Revenir d’un terrain n’est jamais anodin. Il y a un avant et un après, celui-ci étant souvent plus difficile à appréhender et analyser. D’où ce dossier consacré au retour après la mission. Cela ne va pas de soi, car le terrain a laissé une empreinte plus ou moins forte et suscite de nombreuses questions en rupture avec la vie ordinaire.
Retours d’expériences
Lessons Learned
Returning from a zone of operations is never easy, since there is a before and an after. The latter is often the more difficult to understand and analyse, hence this report dedicated to the return from a mission. Little is self-evident: the field of operations leaves its mark to varying degrees and raises a number of issues in stark contrast with ‘normal’ life.
Revenir d’un terrain sensible n’est jamais anodin. Les militaires, les journalistes et les chercheurs qui y ont été exposés, certes à des degrés divers et dans des systèmes de contraintes différents, portent en eux les traces d’une expérience en zone de combats et de conflits dont ils devront s’arranger une fois revenus à la vie « normale ». S’ils se trouvent confrontés à des questionnements particuliers liés à la spécificité de leurs métiers ou s’ils rencontrent des obstacles relatifs à leurs champs propres d’action et de compétence, ils ont néanmoins en partage une même nécessité de faire face à la question du « retour ». Le dossier qui est présenté dans ce numéro est d’une grande richesse pour appréhender cette question dans toutes ses dimensions et implications. Les terrains sont divers et les rôles dévolus à chacun restent difficiles à comparer. Néanmoins la confrontation entre ces trois univers de métiers, se trouvant temporairement reliés par l’expérience d’une immersion en zone de conflits, permet de tirer quelques fils d’interprétation utiles à la compréhension de ce qu’il y a à la fois de spécifique et d’irréductible, de particulier et de commun, dans celle-ci, non seulement dès lors qu’il s’agit de la vivre, mais aussi et surtout d’en revenir.
De prime abord, trois constats s’imposent.

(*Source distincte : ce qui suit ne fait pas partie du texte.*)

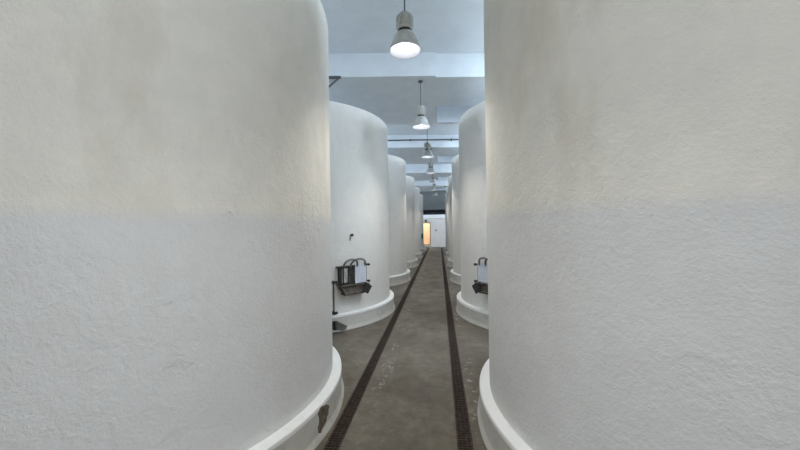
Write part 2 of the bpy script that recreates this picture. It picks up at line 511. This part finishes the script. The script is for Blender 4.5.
def make_hatch(tank, az):
    """local frame: x = along wall (to the right seen from the aisle), -y = outwards; z world height"""
    H = obj_frame()
    H.parent = tank
    ang = az - tank.rotation_euler.z
    H.location = (R * math.cos(ang), R * math.sin(ang), 0)
    H.rotation_euler = (0, 0, ang + PI / 2)
    return H
HW = .255; Z0, Z1 = .695, .99
def obj_frame():
    bm = bmesh.new()
    e = .034
    box(bm, -HW, -HW + e, -.055, .07, Z0, Z1, bevel=.005); box(bm, HW - e, HW, -.055, .07, Z0, Z1, bevel=.005)
    box(bm, -HW, HW, -.055, .07, Z1 - e, Z1, bevel=.005); box(bm, -HW, HW, -.055, .07, Z0, Z0 + e, bevel=.005)
    H = obj('hatch', bm, DSTEEL)
    bm = bmesh.new(); box(bm, -HW + e, HW - e, -.040, .06, Z0 + e, Z1 - e, bevel=.006)
    obj('hatch_door', bm, HATCH, H)
    bm = bmesh.new()
    box(bm, -.105, .015, -.062, -.040, Z0 + .01, Z1 + .005, bevel=.004)
    box(bm, -.20, -.185, -.058, -.040, Z0 + .02, Z1, bevel=.003)
    obj('clamp_bar', bm, DSTEEL, H)
    bm = bmesh.new(); box(bm, .02, .235, -.068, -.060, Z0 + .005, Z1 + .01, bevel=.002)
    tag(obj('label_sheet', bm, LABEL, H), 'pale printed sheet fixed to the right of the hatch')
    for u0, u1 in ((-.20, .06), (-.07, .215)):
        bm = bmesh.new()
        tube(bm, arc(u0, u1, Z1 - .02, .125, -.065, .05), .016)
        obj('clamp_arch', bm, STEEL, H, True)
    for u, z in ((-HW - .02, Z1 - .015), (HW + .02, Z1 - .005), (-HW - .02, Z0 + .01), (HW + .02, Z0 + .02)):
        bm = bmesh.new()
        box(bm, min(u, u * .9), max(u, u * .9), -.05, .05, z - .014, z + .014, bevel=.004)
        q = bmesh.new()
        tube(bm, [(u, .03, z), (u, -.085, z)], .013); tube(bm, [(u, -.075, z), (u, -.095, z)], .022, 6)
        q.free()
        obj('clamp_bolt', bm, DSTEEL, H)
    # drip tray under the door
    bm = bmesh.new()
    a = [(-HW - .01, -.06, Z0 - .02), (HW + .01, -.06, Z0 - .02), (HW + .01, .08, Z0 - .02), (-HW - .01, .08, Z0 - .02)]
    b = [(-.19, -.10, Z0 - .135), (.20, -.10, Z0 - .135), (.20, .08, Z0 - .135), (-.19, .08, Z0 - .135)]
    va = [bm.verts.new(v) for v in a]; vb = [bm.verts.new(v) for v in b]
    for i in range(4):
        j = (i + 1) % 4
        bm.faces.new((va[i], va[j], vb[j], vb[i]))
    bm.faces.new(vb)
    box(bm, -HW - .02, HW + .02, -.10, -.075, Z0 - .035, Z0 - .012, bevel=.004)
    box(bm, -.21, .22, -.135, .06, Z0 - .155, Z0 - .13, bevel=.004)
    tube(bm, [(-HW, -.088, Z0 - .025), (-.20, -.125, Z0 - .14)], .012); tube(bm, [(HW, -.088, Z0 - .025), (.21, -.125, Z0 - .14)], .012)
    obj('drip_tray', bm, RUSTS, H)
    # square paddle handle hanging at the lower corner
    bm = bmesh.new()
    M = Matrix.Translation((HW - .05, -.15, Z0 - .075)) @ Matrix.Rotation(.62, 4, 'Y')
    box(bm, -.055, .055, -.012, .012, -.085, .06, M, .006)
    tube(bm, [(HW - .03, -.15, Z0 - .03), (HW - .03, .0, Z0 + .0)], .013)
    obj('paddle_handle', bm, DSTEEL, H)
    return H
RUSTS = mat_simple('rust_stained_steel', (.13, .105, .085), .55, .5, .2, 18)

p = cyl_hit(352.0, 276, tanks['L', 1], R)
azL = math.atan2(p.y - tanks['L', 1].location.y, p.x - tanks['L', 1].location.x)
hl = make_hatch(tanks['L', 1], azL)
p = cyl_hit(478.5, 276, tanks['R', 1], R)
azR = math.atan2(p.y - tanks['R', 1].location.y, p.x - tanks['R', 1].location.x) + .185
hr_ = make_hatch(tanks['R', 1], azR)
# the right-hand hatch: mirrored (sheet towards the aisle, paddle at the aisle side)
for q in bpy.data.objects:
    if q.parent == hr_ and (q.name.startswith('label_sheet') or q.name.startswith('paddle_handle') or q.name.startswith('clamp_bar')):
        for v in q.data.vertices: v.co.x = -v.co.x
        q.data.flip_normals()
        if q.name.startswith('label_sheet'): q['label'] = 'pale printed sheet fixed to the left of the hatch'

# ---- level gauge and drain valve left of the hatch, half hidden by the foreground tank
t = tanks['L', 1]
def on(px, py, r=R, dn=0.0):
    w = cyl_hit(px, py, t, r); v = inv(t, w); n = Vector((v.x, v.y, 0)).normalized()
    return v + n * dn, n
a, na = on(332.3, 282, R, .06); b, nb2 = on(332.3, 312.5, R, .06)
b = Vector((a.x, a.y, b.z))
bm = bmesh.new(); tube(bm, [a + Vector((0, 0, .03)), b], .011)
g = obj('level_gauge', bm, DSTEEL, t, True)
for zz in (a.z, b.z):
    q = Vector((a.x, a.y, zz))
    tg = Vector((-na.y, na.x, 0))
    bm = bmesh.new(); tube(bm, [q - na * .08, q + na * .03], .022); tube(bm, [q - tg * .03, q + tg * .055], .02)
    obj('gauge_fitting', bm, BLACK, g, True)
c, nc = on(333.5, 324, R + OV, 0)
tg = Vector((-nc.y, nc.x, 0))
bm = bmesh.new(); tube(bm, [c - nc * .06, c + nc * .10], .05, 16); tube(bm, [c + nc * .085, c + nc * .11], .07, 16)
vroot = obj('drain_valve', bm, DSTEEL, t, True)
bm = bmesh.new()
# flat grey tapering lever
o = c + nc * .115
P = [(-.01, .075), (.05, .05), (.165, -.02), (.15, -.06), (.09, -.08), (0, -.055)]
f0 = [bm.verts.new(o + tg * u + Vector((0, 0, w))) for u, w in P]
f1 = [bm.verts.new(o + tg * u + Vector((0, 0, w)) + nc * .035) for u, w in P]
bm.faces.new(f0); bm.faces.new(f1)
for i in range(6):
    j = (i + 1) % 6; bm.faces.new((f0[i], f0[j], f1[j], f1[i]))
tag(obj('valve_lever', bm, GREYP, vroot), 'grey flat lever of the drain valve')
# anchor bolt with a rust run above the hatch
c, nc = on(351, 235, R, 0)
bm = bmesh.new(); tube(bm, [c - nc * .02, c + nc * .045], .017, 8); tube(bm, [c + nc * .03, c + nc * .045], .024, 6)
ab = obj('anchor_bolt', bm, DSTEEL, t)
bm = bmesh.new()
d_, _ = on(350, 240.5, R, 0)
d_ = d_ - c
tube(bm, [c + nc * .001, c + d_ * .6 + nc * .0005, c + d_ + nc * .0], .010, 6)
tag(obj('rust_run', bm, RUN, ab), 'grey streak below the bolt')

# green level bottle on the fifth left tank, far down the aisle
t5 = tanks['L', 5]
w = cyl_hit(421.4, 236, t5, R)
v = inv(t5, w); n5 = Vector((v.x, v.y, 0)).normalized()
bm = bmesh.new(); z = v.z; b0 = v + n5 * .07
tube(bm, [b0 + Vector((0, 0, -.18)), b0 + Vector((0, 0, .16))], .045, 12)
tube(bm, [v - n5 * .03, b0], .03, 8)
gv = obj('sample_bottle', bm, GREEN, t5, True)
bm = bmesh.new(); tube(bm, [b0 + Vector((0, 0, -.34)), b0 + Vector((0, 0, -.18))], .05, 12)
obj('bottle_base', bm, REFL, gv, True)

# ------------------------------------------------------------------ floor drains
def make_drain(c, label):
    root = empty('floor_drain', (c, 0, 0))
    tag(root, label, 'drain', 'rusty floor drains along the aisle')
    bm = bmesh.new()
    y0, y1 = YB, YE - .4
    for sx in (-1, 1):
        a = sx * (DW - .0005); b = sx * (DW - .012)
        box(bm, min(a, b), max(a, b), y0, y1, -.045, .002)
        box(bm, min(a, sx * (DW - .03)), max(a, sx * (DW - .03)), y0, y1, -.105, -.045)
    obj('drain_frame', bm, RUST, root)
    bm = bmesh.new()
    y = y0 + .01
    while y < y1 - .02:
        box(bm, -DW + .011, DW - .011, y, y + .013, -.030, 0)
        y += .030
    for x in (-.018, .018):
        box(bm, x - .004, x + .004, y0, y1, -.034, -.004)
    obj('grating', bm, RUST, root)
    return root
make_drain(DLX, 'long rusty grated floor drain along the left side of the aisle')
make_drain(DRX, 'long rusty grated floor drain along the right side of the aisle')

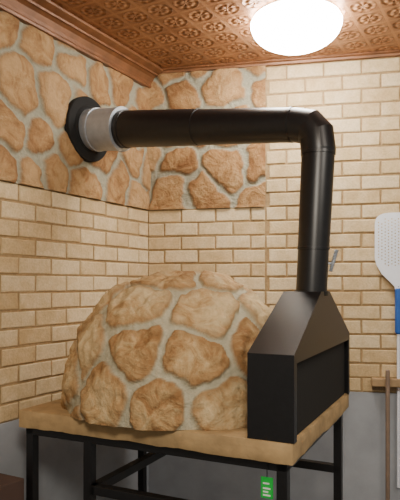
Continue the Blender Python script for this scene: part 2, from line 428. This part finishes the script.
sweep('blue_grip',[WB(s_p,.045,z) for z in(zc-.26,zc-.265,zc-.52,zc-.53)],[.015,.021,.021,.015],M_blue,peel,seg=20,cap=True)
sweep('handle',[WB(s_p,.045,z) for z in(zc-.52,.35)],[.010,.010],M_alu,peel,seg=16,cap=True)
sweep('wall_hook',[WB(s_p,.0,zc-.25),WB(s_p,.05,zc-.25)],[.004,.004],M_galv,peel,seg=10,cap=True)
# ---------------------------------------------------------------- brush
brush=empty('oven_brush'); sb=1.495
bm=bmesh.new(); obox(bm,WB(sb-.09,.02,.945),DB*.2,NB*.045,Z*.05); o_=bm_obj('brush_head',bm,M_wood,brush); bevel(o_,.006)
bm=bmesh.new()
for i in range(28):
    for j in range(5):
        s=sb-.083+i*.0066+random.uniform(-.001,.001); obox(bm,WB(s,.025+j*.0075,.922),DB*.0035,NB*.0035,Z*.024)
bm_obj('bristles',bm,M_brist,brush)
sweep('pole',[WB(sb,.078,z) for z in(1.05,1.045,.02,.0)],[.008,.0125,.0125,.01],M_pole,brush,seg=20,cap=True)
# ---------------------------------------------------------------- carton
bm=bmesh.new(); obox(bm,WL(1.30,.06,0),DL*.35,NL*.16,Z*.70); cb=bm_obj('cardboard_box',bm,M_card); bevel(cb,.004)
# ---------------------------------------------------------------- lights
def area(name,loc,target,size,power,col):
    l=bpy.data.lights.new(name,'AREA'); l.shape='DISK'; l.size=size; l.energy=power; l.color=col
    o=bpy.data.objects.new(name,l); o.location=loc; o.rotation_euler=(Vector(target)-Vector(loc)).to_track_quat('-Z','Y').to_euler(); link(o)
area('fill_light',(.1,-.2,2.75),(.1,2.8,1.2),.6,54,(1,.91,.77))  # added fill from behind and above the camera, no fixture there
area('fill_light',(1.5,.9,2.8),(.2,3,1.2),.5,18,(1,.92,.80))  # second added fill, high on the right and out of view
w=bpy.data.worlds.new('world'); sc.world=w; w.use_nodes=True; bg=w.node_tree.nodes['Background']; bg.inputs[0].default_value=(1,.94,.86,1); bg.inputs[1].default_value=.27
# ---------------------------------------------------------------- camera
cd=bpy.data.cameras.new('camera'); cam=bpy.data.objects.new('camera',cd); link(cam)
cam.location=(0,0,1.55); cam.rotation_euler=(math.pi/2,0,0)
cd.sensor_fit='VERTICAL'; cd.sensor_height=24; cd.lens=580/500*24; cd.shift_y=.07; cd.clip_start=.05
sc.camera=cam
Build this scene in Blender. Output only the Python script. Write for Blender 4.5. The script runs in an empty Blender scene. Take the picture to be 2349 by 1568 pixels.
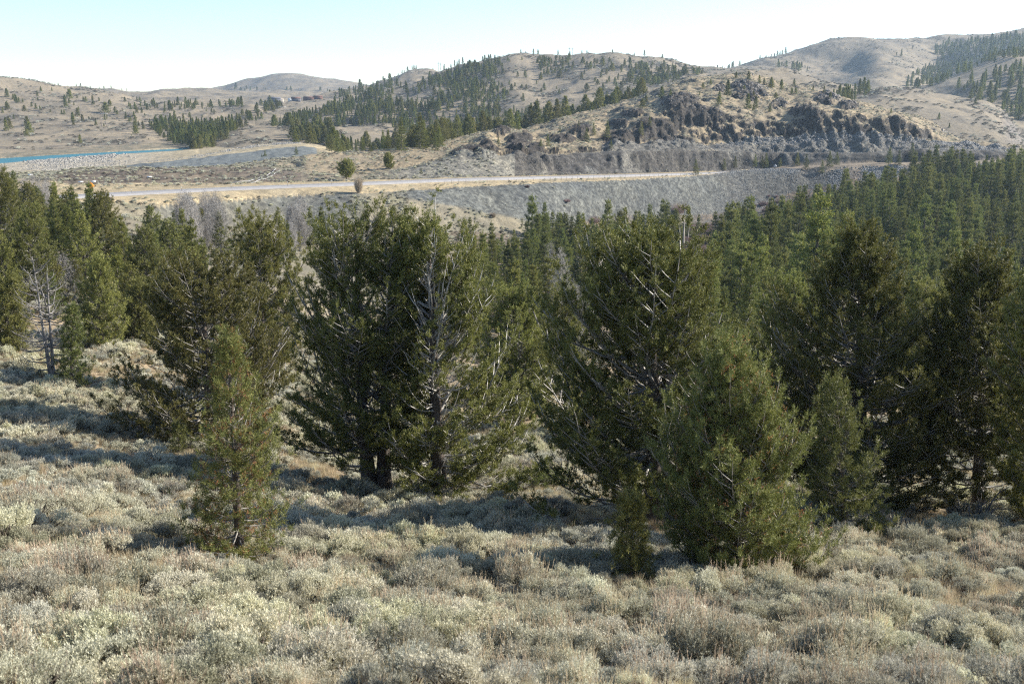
import bpy, math, time
import numpy as np
from mathutils import Vector

T0 = time.time()
C = bpy.context.scene
R = math.radians
rng = np.random.default_rng(7)

# ------------------------------------------------------------------ camera, sky, sun, exposure
PITCH = 13.5
cam_d = bpy.data.cameras.new("camera")
cam = bpy.data.objects.new("camera", cam_d)
C.collection.objects.link(cam)
cam_d.sensor_width = 36.0
cam_d.lens = 35.0
cam_d.clip_start = 0.1
cam_d.clip_end = 20000
cam.location = (0, 0, 0)
cam.rotation_euler = (R(90 - PITCH), 0, 0)
cam_d.dof.use_dof = True
cam_d.dof.focus_distance = 75
cam_d.dof.aperture_fstop = 2.4
C.camera = cam

SUN_AZ, SUN_EL = 74.0, 29.0
w = bpy.data.worlds.new("World")
C.world = w
w.use_nodes = True
nt = w.node_tree
for n in list(nt.nodes):
    nt.nodes.remove(n)
sky = nt.nodes.new("ShaderNodeTexSky")
sky.sky_type = 'NISHITA'
sky.sun_disc = False
sky.sun_elevation = R(SUN_EL)
sky.sun_rotation = R(SUN_AZ)
sky.altitude = 2200
sky.air_density = 1.0
sky.dust_density = 1.2
bg = nt.nodes.new("ShaderNodeBackground")
bg.inputs['Strength'].default_value = 0.108
wo = nt.nodes.new("ShaderNodeOutputWorld")
nt.links.new(sky.outputs[0], bg.inputs[0])
nt.links.new(bg.outputs[0], wo.inputs[0])

sd = bpy.data.lights.new("sun", 'SUN')
sun = bpy.data.objects.new("sun", sd)
C.collection.objects.link(sun)
sd.energy = 5.0
sd.angle = R(0.53)
sd.color = (1.0, 0.93, 0.82)
S = Vector((math.sin(R(SUN_AZ)) * math.cos(R(SUN_EL)), math.cos(R(SUN_AZ)) * math.cos(R(SUN_EL)), math.sin(R(SUN_EL))))
sun.rotation_euler = S.to_track_quat('Z', 'Y').to_euler()
sun.location = (60, 40, 60)

C.view_settings.view_transform = 'Standard'
C.view_settings.look = 'None'
C.view_settings.gamma = 1
C.view_settings.exposure = 1.1
C.cycles.use_denoising = False
C.cycles.sample_clamp_direct = 6
C.cycles.sample_clamp_indirect = 2
C.cycles.filter_width = 1.2
C.cycles.max_bounces = 6
C.cycles.diffuse_bounces = 3
C.cycles.transmission_bounces = 4
C.cycles.transparent_max_bounces = 4
C.cycles.volume_bounces = 0

# ------------------------------------------------------------------ projection helpers (reference pixels of a 2349 x 1568 view)
F = 35 / 36 * 2349
CX, CY = 1174.5, 784.0
cp, sp = math.cos(R(PITCH)), math.sin(R(PITCH))


def slope(py):
    t = np.asarray(py, float) - CY
    return (-F * sp - t * cp) / (F * cp - t * sp)


def azi(px, py):
    t = np.asarray(py, float) - CY
    return (np.asarray(px, float) - CX) / (F * cp - t * sp)


def py_of(s):
    s = np.asarray(s, float)
    t = (-F * sp - s * F * cp) / (cp - s * sp)
    return CY + t


def px_of(a, py):
    return CX + np.asarray(a) * (F * cp - (np.asarray(py) - CY) * sp)


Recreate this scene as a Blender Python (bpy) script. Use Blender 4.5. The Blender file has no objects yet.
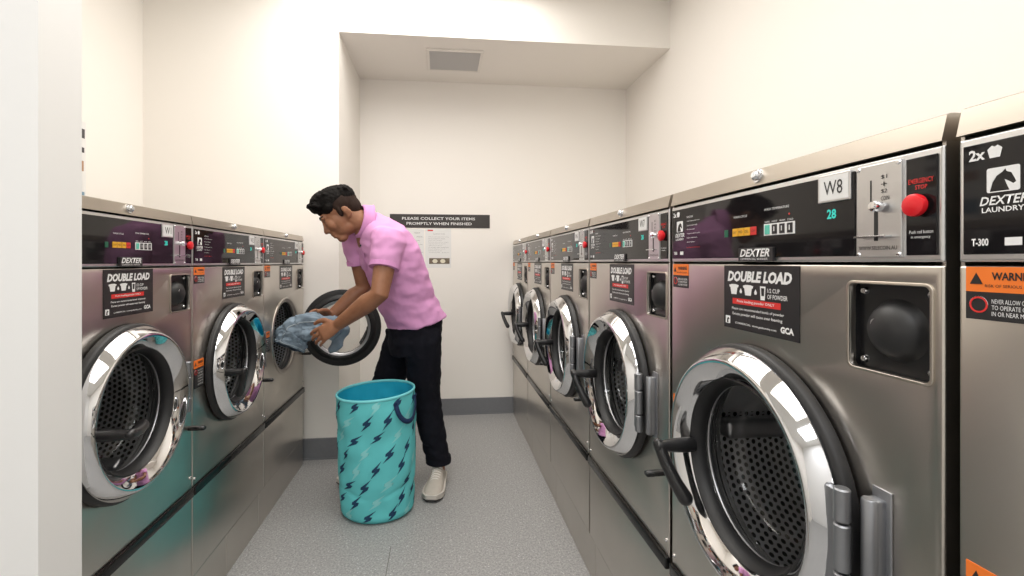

Le premier concerne l’importance du registre émotionnel à partir duquel les récits et les témoignages convoqués dans ce numéro s’organisent. Tous les acteurs ont évoqué à un moment la densité des émotions ressenties, comme une écume persistante sur le flot de leurs souvenirs, fixatrice d’une mémoire qui les accompagnera longtemps et qui conditionne nécessairement les voies du retour. Le deuxième attire l’attention sur la place des sentiments d’ambivalence et des situations d’ambiguïté que tous les intervenants, chacun à partir de son rôle, de son statut ou de son positionnement, se sont efforcés de pointer. Le troisième constat rappelle que l’expérience du « terrain sensible » est aussi une situation d’interaction sociale, engageant des rapports culturels et sociaux ainsi que des échanges humains, auxquels les militaires, les chercheurs comme les journalistes, sont confrontés.
Une première interrogation s’est très vite imposée : la notion même de « terrain sensible » a-t-elle un sens ? De quoi parle-t-on dès lors qu’on lui prête une spécificité et surtout un rapport d’expérience singulier ? Cela mérite discussion. Pour certains, cette notion ne rend pas suffisamment compte de la nécessaire violence ainsi que du danger omniprésent dont les zones de conflits sont le théâtre, lui préférant la notion de chaos, qui malmène et désoriente, et au sein duquel il faut apprendre coûte que coûte à évoluer. Dans ce chaos, le temps lui-même obéit à d’autres rythmes, à d’autres impératifs régis par l’urgence et la proximité du danger. D’autres ont insisté sur l’expérience fondatrice que représente la rencontre avec l’inconnu et le processus d’acculturation à l’autre « étranger » à soi, dans des cadres culturels et sociaux qu’il faut maîtriser pour établir des relations. C’est notamment le cas pour les journalistes et les chercheurs (pour les militaires c’est autre chose). Quoi qu’il en soit, le « terrain sensible » oblige à endosser des rôles qu’il faut assumer dans un contexte marqué par une rupture avec la vie ordinaire : rôle de combattant, rôles de chercheur, rôle de journaliste, dont ne sont pas exclus les rôles d’espion ou de traître aux yeux des populations qu’il faut aussi pouvoir montrer. L’expérience du terrain sensible suppose de perdre ses certitudes, oblige à réajuster constamment ses actes, ses pensées, ses hypothèses de travail comme d’action. Elle nécessite d’endosser une posture de réflexivité qui seule permet d’adopter une ligne de conduite, en apprivoisant ses peurs comme ses réticences, et qui seule permet d’opérer le passage entre le « terrain ordinaire » – que l’on quitte – et le « terrain sensible » – où l’on arrive.